SEACC releases results of candidate energy policy questionnaire

    (Courtesy of SEACC.)

    Juneau, Alaska (KINY) - The Southeast Alaska Conservation Council is releasing the results of a questionnaire put to every registered state house candidate on State energy policies conducted in September.

    The questionnaire asked all registered House candidates in Southeast Alaska where they stood on three policies SEACC said are likely to be up for discussion in the next legislature — the Renewable Energy Fund, a Green Bank bill, and Power Cost Equalization.

    The Renewable Energy Fund has been providing grants to rural communities to build renewable generation capacity since 2004 but is set to expire in 2023. Incumbent Representative Dan Ortiz of Ketchikan acknowledged in his written response that there are “several projects” in the region that would still benefit from funding, and his opponent in the race, Jeremy Bynum, largely agrees with him.

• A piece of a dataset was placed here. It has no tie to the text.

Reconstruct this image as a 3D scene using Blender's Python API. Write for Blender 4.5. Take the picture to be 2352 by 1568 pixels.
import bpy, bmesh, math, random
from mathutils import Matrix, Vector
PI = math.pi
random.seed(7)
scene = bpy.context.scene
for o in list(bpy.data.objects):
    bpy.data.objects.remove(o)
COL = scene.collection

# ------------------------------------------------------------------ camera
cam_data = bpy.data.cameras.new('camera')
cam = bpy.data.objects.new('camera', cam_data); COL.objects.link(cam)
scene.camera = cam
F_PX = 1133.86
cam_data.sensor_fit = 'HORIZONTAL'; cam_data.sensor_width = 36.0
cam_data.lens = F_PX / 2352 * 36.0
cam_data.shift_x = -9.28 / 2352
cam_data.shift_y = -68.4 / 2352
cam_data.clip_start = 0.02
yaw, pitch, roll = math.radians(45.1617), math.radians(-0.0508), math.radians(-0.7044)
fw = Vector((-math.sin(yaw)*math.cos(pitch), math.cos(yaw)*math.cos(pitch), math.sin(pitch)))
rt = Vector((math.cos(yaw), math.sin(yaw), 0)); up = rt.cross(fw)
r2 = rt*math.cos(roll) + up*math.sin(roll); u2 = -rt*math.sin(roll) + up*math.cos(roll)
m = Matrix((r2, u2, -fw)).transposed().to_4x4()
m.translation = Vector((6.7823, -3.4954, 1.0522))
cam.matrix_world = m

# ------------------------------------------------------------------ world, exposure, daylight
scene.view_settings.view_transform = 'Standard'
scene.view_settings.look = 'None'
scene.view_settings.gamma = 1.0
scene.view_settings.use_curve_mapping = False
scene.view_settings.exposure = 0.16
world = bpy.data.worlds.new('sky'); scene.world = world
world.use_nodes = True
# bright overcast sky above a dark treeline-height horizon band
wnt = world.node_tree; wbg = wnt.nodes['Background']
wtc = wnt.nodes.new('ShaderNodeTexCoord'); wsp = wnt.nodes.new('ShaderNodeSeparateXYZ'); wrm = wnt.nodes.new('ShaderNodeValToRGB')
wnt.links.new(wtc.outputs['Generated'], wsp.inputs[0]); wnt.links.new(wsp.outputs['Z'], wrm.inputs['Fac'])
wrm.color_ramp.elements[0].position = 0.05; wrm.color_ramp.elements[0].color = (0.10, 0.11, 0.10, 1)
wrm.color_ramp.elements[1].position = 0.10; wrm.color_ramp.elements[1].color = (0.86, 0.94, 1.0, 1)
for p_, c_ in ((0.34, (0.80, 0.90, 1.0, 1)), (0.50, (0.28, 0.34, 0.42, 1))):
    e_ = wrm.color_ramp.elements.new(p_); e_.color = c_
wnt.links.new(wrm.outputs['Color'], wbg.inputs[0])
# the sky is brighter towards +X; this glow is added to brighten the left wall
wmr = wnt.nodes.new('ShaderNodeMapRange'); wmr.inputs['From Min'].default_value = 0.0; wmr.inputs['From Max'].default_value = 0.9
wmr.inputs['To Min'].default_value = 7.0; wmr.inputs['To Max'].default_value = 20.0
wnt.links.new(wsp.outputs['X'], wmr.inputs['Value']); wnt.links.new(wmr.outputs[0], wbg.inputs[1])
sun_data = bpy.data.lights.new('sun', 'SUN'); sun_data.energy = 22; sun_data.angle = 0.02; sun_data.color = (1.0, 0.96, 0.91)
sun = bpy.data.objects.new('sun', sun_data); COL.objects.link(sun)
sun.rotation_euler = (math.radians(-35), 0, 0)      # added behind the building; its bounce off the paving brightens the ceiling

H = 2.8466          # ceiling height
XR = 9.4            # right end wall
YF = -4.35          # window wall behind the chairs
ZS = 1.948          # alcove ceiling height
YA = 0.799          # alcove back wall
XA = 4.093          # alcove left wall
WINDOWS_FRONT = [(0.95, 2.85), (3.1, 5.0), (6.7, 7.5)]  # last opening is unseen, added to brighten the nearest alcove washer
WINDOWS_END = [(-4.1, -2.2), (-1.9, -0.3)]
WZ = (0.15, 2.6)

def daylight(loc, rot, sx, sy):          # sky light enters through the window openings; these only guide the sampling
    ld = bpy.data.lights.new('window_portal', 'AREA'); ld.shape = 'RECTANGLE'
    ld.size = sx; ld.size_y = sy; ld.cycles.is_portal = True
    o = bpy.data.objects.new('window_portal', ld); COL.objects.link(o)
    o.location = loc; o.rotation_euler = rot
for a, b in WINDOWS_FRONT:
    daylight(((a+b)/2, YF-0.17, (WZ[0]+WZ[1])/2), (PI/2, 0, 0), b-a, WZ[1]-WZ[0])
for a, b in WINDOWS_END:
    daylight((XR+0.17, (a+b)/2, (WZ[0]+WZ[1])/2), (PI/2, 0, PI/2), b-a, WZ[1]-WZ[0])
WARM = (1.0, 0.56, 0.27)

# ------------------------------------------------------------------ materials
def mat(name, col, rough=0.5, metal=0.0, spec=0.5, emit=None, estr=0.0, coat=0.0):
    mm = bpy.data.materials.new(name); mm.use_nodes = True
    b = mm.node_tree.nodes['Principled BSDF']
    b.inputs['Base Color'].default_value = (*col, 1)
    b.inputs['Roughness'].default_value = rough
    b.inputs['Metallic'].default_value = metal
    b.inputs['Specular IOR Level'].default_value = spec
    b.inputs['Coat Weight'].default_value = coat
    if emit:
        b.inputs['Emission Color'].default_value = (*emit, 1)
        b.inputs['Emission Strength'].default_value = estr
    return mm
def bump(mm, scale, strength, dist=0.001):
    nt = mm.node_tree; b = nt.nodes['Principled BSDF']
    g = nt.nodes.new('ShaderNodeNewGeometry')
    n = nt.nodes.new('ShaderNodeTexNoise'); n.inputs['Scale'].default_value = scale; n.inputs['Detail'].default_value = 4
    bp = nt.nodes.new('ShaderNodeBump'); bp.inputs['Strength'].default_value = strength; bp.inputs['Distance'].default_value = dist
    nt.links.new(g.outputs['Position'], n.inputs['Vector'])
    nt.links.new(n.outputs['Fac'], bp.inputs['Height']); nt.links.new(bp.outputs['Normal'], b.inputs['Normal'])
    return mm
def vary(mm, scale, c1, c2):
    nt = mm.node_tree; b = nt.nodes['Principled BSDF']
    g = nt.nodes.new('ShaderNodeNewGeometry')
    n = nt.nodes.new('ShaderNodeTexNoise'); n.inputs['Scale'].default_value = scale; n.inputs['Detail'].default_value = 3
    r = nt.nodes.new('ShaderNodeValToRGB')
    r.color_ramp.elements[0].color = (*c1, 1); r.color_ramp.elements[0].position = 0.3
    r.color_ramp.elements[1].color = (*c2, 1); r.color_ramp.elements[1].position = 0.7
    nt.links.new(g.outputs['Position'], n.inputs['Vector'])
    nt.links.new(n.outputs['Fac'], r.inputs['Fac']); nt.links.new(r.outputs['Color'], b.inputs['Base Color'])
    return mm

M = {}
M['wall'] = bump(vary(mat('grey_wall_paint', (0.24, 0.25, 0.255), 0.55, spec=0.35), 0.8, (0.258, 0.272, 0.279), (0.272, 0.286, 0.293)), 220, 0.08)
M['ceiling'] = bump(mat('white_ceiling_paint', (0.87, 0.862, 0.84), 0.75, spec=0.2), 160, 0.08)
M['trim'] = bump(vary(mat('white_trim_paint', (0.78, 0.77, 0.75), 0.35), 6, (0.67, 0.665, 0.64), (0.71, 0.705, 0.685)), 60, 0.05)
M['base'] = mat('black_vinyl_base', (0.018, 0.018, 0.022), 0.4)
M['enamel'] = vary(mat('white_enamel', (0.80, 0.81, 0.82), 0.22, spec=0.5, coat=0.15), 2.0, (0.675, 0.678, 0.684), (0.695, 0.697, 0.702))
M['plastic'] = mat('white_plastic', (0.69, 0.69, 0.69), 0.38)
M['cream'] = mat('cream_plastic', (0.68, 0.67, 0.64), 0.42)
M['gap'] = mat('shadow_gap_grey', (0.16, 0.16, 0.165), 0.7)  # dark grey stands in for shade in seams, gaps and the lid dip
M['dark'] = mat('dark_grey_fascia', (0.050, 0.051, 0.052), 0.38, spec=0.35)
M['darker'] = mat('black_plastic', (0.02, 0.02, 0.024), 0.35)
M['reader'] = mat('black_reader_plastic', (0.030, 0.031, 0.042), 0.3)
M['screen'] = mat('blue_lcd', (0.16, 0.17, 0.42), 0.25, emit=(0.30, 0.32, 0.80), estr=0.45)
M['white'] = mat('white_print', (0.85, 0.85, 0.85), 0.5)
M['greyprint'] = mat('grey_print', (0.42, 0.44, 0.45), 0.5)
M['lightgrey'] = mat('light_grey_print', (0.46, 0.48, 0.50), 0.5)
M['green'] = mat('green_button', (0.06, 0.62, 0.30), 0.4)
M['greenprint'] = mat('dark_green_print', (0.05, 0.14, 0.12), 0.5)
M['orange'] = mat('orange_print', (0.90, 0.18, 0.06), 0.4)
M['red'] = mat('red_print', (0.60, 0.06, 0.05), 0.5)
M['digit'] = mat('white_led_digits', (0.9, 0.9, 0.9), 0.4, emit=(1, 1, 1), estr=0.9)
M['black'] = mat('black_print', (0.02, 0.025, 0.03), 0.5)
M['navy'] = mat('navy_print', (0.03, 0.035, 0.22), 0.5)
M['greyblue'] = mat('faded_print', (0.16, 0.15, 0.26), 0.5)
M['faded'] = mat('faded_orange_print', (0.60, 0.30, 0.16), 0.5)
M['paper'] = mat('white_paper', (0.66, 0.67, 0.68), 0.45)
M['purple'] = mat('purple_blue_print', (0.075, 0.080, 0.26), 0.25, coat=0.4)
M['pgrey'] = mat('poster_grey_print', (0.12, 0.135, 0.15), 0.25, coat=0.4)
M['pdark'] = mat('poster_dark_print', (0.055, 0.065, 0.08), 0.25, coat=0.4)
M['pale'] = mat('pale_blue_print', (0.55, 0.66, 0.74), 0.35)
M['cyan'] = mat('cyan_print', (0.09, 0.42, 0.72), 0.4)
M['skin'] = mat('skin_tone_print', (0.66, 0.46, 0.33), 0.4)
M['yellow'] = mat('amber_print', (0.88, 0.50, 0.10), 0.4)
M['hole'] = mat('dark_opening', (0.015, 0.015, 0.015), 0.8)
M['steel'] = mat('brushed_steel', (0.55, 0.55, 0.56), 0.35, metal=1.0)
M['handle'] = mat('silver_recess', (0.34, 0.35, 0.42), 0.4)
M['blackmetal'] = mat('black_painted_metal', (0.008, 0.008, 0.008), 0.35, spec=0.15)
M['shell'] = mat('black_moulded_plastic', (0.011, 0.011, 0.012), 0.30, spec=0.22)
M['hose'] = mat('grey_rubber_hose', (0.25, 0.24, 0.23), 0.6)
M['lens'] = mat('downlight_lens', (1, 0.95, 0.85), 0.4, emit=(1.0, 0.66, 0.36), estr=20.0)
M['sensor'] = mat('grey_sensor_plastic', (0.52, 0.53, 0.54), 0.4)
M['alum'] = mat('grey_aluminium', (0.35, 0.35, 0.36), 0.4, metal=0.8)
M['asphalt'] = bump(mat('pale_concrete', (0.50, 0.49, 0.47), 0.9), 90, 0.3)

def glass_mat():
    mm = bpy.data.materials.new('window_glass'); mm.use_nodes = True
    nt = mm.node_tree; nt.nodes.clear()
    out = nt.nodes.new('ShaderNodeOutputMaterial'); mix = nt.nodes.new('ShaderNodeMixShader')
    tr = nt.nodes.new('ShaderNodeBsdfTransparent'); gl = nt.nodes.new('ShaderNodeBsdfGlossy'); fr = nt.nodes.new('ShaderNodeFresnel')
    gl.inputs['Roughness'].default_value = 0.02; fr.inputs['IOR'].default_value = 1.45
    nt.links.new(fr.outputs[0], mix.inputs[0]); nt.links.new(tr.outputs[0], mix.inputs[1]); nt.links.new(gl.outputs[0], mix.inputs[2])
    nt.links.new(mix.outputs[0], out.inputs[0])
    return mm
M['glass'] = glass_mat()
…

    On a proposed Green Bank bill, which would create a state agency to facilitate financings for green technology like heat pumps or rooftop solar arrays, support was likewise unanimous across all respondents, although different candidates emphasized different concerns with where it was housed and how it should be managed.

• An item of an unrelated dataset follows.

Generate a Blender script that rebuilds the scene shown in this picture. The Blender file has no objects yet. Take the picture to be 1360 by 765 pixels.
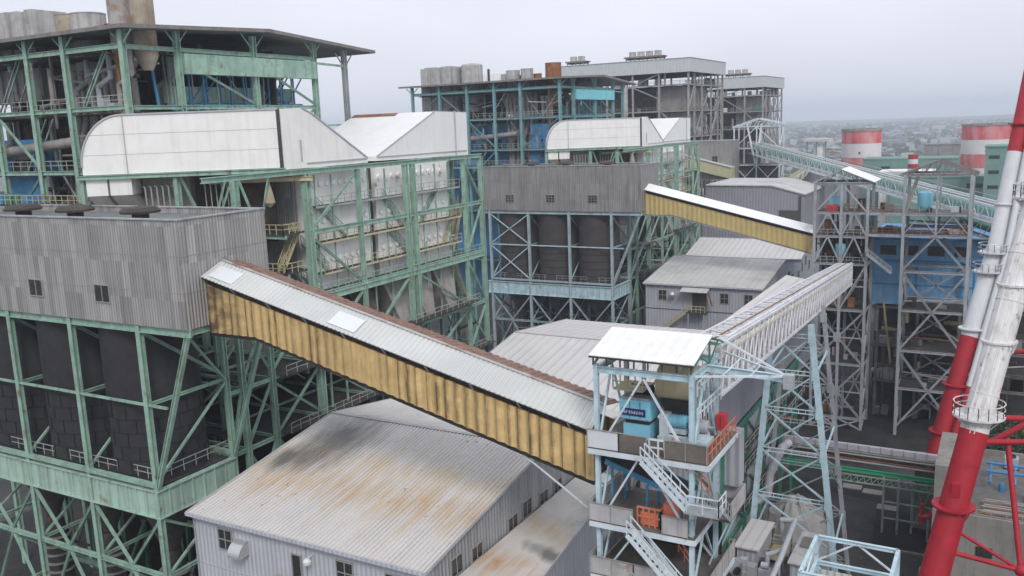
import bpy, math, random
from mathutils import Vector, Matrix
R_ = math.radians
random.seed(7)
SC = bpy.context.scene
COL = SC.collection

# ------------------------------------------------------------------ camera
def make_camera():
    p, r, h = 0.180779709, 0.038084908, -0.514462280
    F = Vector((math.sin(h)*math.cos(p), math.cos(h)*math.cos(p), -math.sin(p)))
    R = Vector((math.cos(h), -math.sin(h), 0.0))
    D = F.cross(R)
    R2 = R*math.cos(r) + D*math.sin(r)
    D2 = -R*math.sin(r) + D*math.cos(r)
    m = Matrix.Identity(4)
    for i, v in enumerate((R2, -D2, -F)):
        for k in range(3):
            m[k][i] = v[k]
    m.translation = Vector((0, 0, 58))
    cd = bpy.data.cameras.new('camera')
    cd.sensor_width = 36.0
    cd.lens = 36.0*1181.47/1360.0
    cd.clip_start = 0.5
    cd.clip_end = 20000
    o = bpy.data.objects.new('camera', cd)
    o.matrix_world = m
    COL.objects.link(o)
    SC.camera = o
make_camera()

# ------------------------------------------------------------------ world, sun, exposure
SUN_EL, SUN_AZ = R_(43), R_(140)          # azimuth clockwise from +Y
w = bpy.data.worlds.new('World'); SC.world = w; w.use_nodes = True
nt = w.node_tree; nt.nodes.clear()
out = nt.nodes.new('ShaderNodeOutputWorld'); bg = nt.nodes.new('ShaderNodeBackground')
sky = nt.nodes.new('ShaderNodeTexSky'); sky.sky_type = 'NISHITA'; sky.sun_disc = False
sky.sun_elevation = SUN_EL; sky.sun_rotation = SUN_AZ; sky.air_density = 1.0; sky.dust_density = 3.0
tc = nt.nodes.new('ShaderNodeTexCoord'); sep = nt.nodes.new('ShaderNodeSeparateXYZ')
nt.links.new(tc.outputs['Generated'], sep.inputs[0])
ramp = nt.nodes.new('ShaderNodeValToRGB')
ramp.color_ramp.elements[0].position = 0.0; ramp.color_ramp.elements[0].color = (7.0, 7.3, 8.1, 1)
ramp.color_ramp.elements[1].position = 0.30; ramp.color_ramp.elements[1].color = (8.9, 9.15, 10.1, 1)
e = ramp.color_ramp.elements.new(0.10); e.color = (8.2, 8.45, 9.4, 1)
nt.links.new(sep.outputs['Z'], ramp.inputs[0])
noi = nt.nodes.new('ShaderNodeTexNoise'); noi.inputs['Scale'].default_value = 2.2; noi.inputs['Detail'].default_value = 4
mp = nt.nodes.new('ShaderNodeMapping'); mp.inputs['Scale'].default_value = (1, 1, 2.5)
nt.links.new(tc.outputs['Generated'], mp.inputs[0]); nt.links.new(mp.outputs[0], noi.inputs['Vector'])
mr = nt.nodes.new('ShaderNodeMapRange'); mr.inputs[1].default_value = 0.3; mr.inputs[2].default_value = 0.7
mr.inputs[3].default_value = 0.92; mr.inputs[4].default_value = 1.07
nt.links.new(noi.outputs[0], mr.inputs[0])
mul = nt.nodes.new('ShaderNodeVectorMath'); mul.operation = 'SCALE'
nt.links.new(ramp.outputs[0], mul.inputs[0]); nt.links.new(mr.outputs[0], mul.inputs['Scale'])
mix = nt.nodes.new('ShaderNodeMix'); mix.data_type = 'RGBA'; mix.inputs[0].default_value = 0.93
nt.links.new(sky.outputs[0], mix.inputs[6]); nt.links.new(mul.outputs[0], mix.inputs[7])
nt.links.new(mix.outputs[2], bg.inputs[0]); bg.inputs[1].default_value = 0.10
nt.links.new(bg.outputs[0], out.inputs[0])

sl = bpy.data.lights.new('sun', 'SUN'); sl.energy = 1.5; sl.angle = R_(16); sl.color = (1.0, 0.965, 0.92)
so = bpy.data.objects.new('sun', sl); COL.objects.link(so)
sd = Vector((math.sin(SUN_AZ)*math.cos(SUN_EL), math.cos(SUN_AZ)*math.cos(SUN_EL), math.sin(SUN_EL)))
so.rotation_euler = sd.to_track_quat('Z', 'Y').to_euler(); so.location = (0, -60, 160)
SC.view_settings.view_transform = 'Standard'; SC.view_settings.look = 'None'
SC.view_settings.exposure = 0.16; SC.view_settings.gamma = 1.0; SC.view_settings.use_curve_mapping = False
SC.cycles.max_bounces = 5; SC.cycles.diffuse_bounces = 3

# ------------------------------------------------------------------ materials
def mat(name, col, rough=0.65, metal=0.0, var=0.12, scale=0.5, streak=0.0, streakcol=(0.06, 0.055, 0.05),
        rust=0.0, rustcol=(0.22, 0.09, 0.035), rustscale=0.6, rib=None, panel=None, dirt=0.0, bump=0.0, spec=0.4, extra=None):
    m = bpy.data.materials.new(name); m.use_nodes = True
    t = m.node_tree; N = t.nodes; L = t.links
    b = N['Principled BSDF']
    b.inputs['Roughness'].default_value = rough; b.inputs['Metallic'].default_value = metal
    b.inputs['Specular IOR Level'].default_value = spec
    tcn = N.new('ShaderNodeTexCoord'); oc = tcn.outputs['Object']
    def noise(sc, det=4, vec=None, scl=None):
        n = N.new('ShaderNodeTexNoise'); n.inputs['Scale'].default_value = sc; n.inputs['Detail'].default_value = det
        n.inputs['Roughness'].default_value = 0.62
        src = vec or oc
        if scl:
            k = N.new('ShaderNodeMapping'); k.inputs['Scale'].default_value = scl; L.new(src, k.inputs[0]); src = k.outputs[0]
        L.new(src, n.inputs['Vector']); return n.outputs[0]
    def rng(v, a, b_, c=0.0, d=1.0):
        k = N.new('ShaderNodeMapRange'); k.inputs[1].default_value = a; k.inputs[2].default_value = b_
        k.inputs[3].default_value = c; k.inputs[4].default_value = d; L.new(v, k.inputs[0]); return k.outputs[0]
    def math_(op, a, b_=None, c=None):
        k = N.new('ShaderNodeMath'); k.operation = op
        for i, x in enumerate((a, b_, c)):
            if x is None: continue
            if isinstance(x, (int, float)): k.inputs[i].default_value = x
            else: L.new(x, k.inputs[i])
        return k.outputs[0]
    def mixc(f, a, c):
        k = N.new('ShaderNodeMix'); k.data_type = 'RGBA'
        if isinstance(f, (int, float)): k.inputs[0].default_value = f
        else: L.new(f, k.inputs[0])
        for i, x in ((6, a), (7, c)):
            if isinstance(x, tuple): k.inputs[i].default_value = (x[0], x[1], x[2], 1)
            else: L.new(x, k.inputs[i])
        return k.outputs[2]
    lo = tuple(c*(1-var) for c in col); hi = tuple(min(1, c*(1+var)) for c in col)
    c = mixc(rng(noise(scale), 0.3, 0.7), lo, hi)
    sepn = N.new('ShaderNodeSeparateXYZ'); L.new(oc, sepn.inputs[0])
    X, Y, Z = sepn.outputs
    u = math_('ADD', X, Y)
    if panel:                                     # sheets of slightly different age, in rows
        pw, ph, amp = panel
        cb = N.new('ShaderNodeCombineXYZ')
        L.new(math_('FLOOR', math_('DIVIDE', u, pw)), cb.inputs[0]); L.new(math_('FLOOR', math_('DIVIDE', Z, ph)), cb.inputs[1])
        wn = N.new('ShaderNodeTexWhiteNoise'); L.new(cb.outputs[0], wn.inputs[0])
        c = mixc(rng(wn.outputs[0], 0, 1, 0, amp), c, tuple(min(1, k*1.75) for k in col))
    if streak:
        s = rng(noise(1.0, 5, scl=(1.6, 1.6, 0.10)), 0.48, 0.72)
        c = mixc(math_('MULTIPLY', s, streak), c, streakcol)
    if dirt:
        s = rng(noise(0.16, 6), 0.45, 0.75)
        c = mixc(math_('MULTIPLY', s, dirt), c, (0.075, 0.07, 0.065))
    if rust:
        s = rng(noise(rustscale, 7), 0.62 - rust*0.18, 0.74 - rust*0.12)
        c = mixc(math_('MULTIPLY', s, 0.85), c, rustcol)
    if extra:
        c = extra(N, L, oc, (X, Y, Z), c, noise, rng, math_, mixc)
    L.new(c, b.inputs['Base Color'])
    if rib:
        ax, pitch, dist = rib
        src = {'u': u, 'x': X, 'y': Y, 'z': Z}[ax]
        sn = math_('SINE', math_('MULTIPLY', src, 2*math.pi/pitch))
        bp = N.new('ShaderNodeBump'); bp.inputs['Distance'].default_value = dist; bp.inputs['Strength'].default_value = 0.8
        L.new(sn, bp.inputs['Height']); L.new(bp.outputs[0], b.inputs['Normal'])
    elif bump:
        bp = N.new('ShaderNodeBump'); bp.inputs['Distance'].default_value = bump; bp.inputs['Strength'].default_value = 0.7
        L.new(noise(3.0, 6), bp.inputs['Height']); L.new(bp.outputs[0], b.inputs['Normal'])
    rn = rng(noise(1.3), 0.3, 0.7, max(0.1, rough-0.12), min(1, rough+0.12)); L.new(rn, b.inputs['Roughness'])
    return m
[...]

    Support was more conditional for reforming Power Cost Equalization. SEACC noted that, while PCE is a lifesaver for rural communities depending on diesel for power, there are certain pitfalls built into the program formula that can disincentivize switching to renewables. They further said veteran lawmakers representing relatively more urban districts expressed more concerns about making changes. But Rebecca Himschoot, who is vying to represent District 2, which includes most of the PCE-eligible communities in Southeast, emphasized the critical nature of the program while keeping the door open to modifications to create incentives for rural communities to upgrade to renewables.

    SEACC said registered candidates Ken Skaflestadt and Darrel Harmon were invited to respond and contacted multiple times, in writing and by phone, by SEACC staff. These candidates ultimately chose not to respond.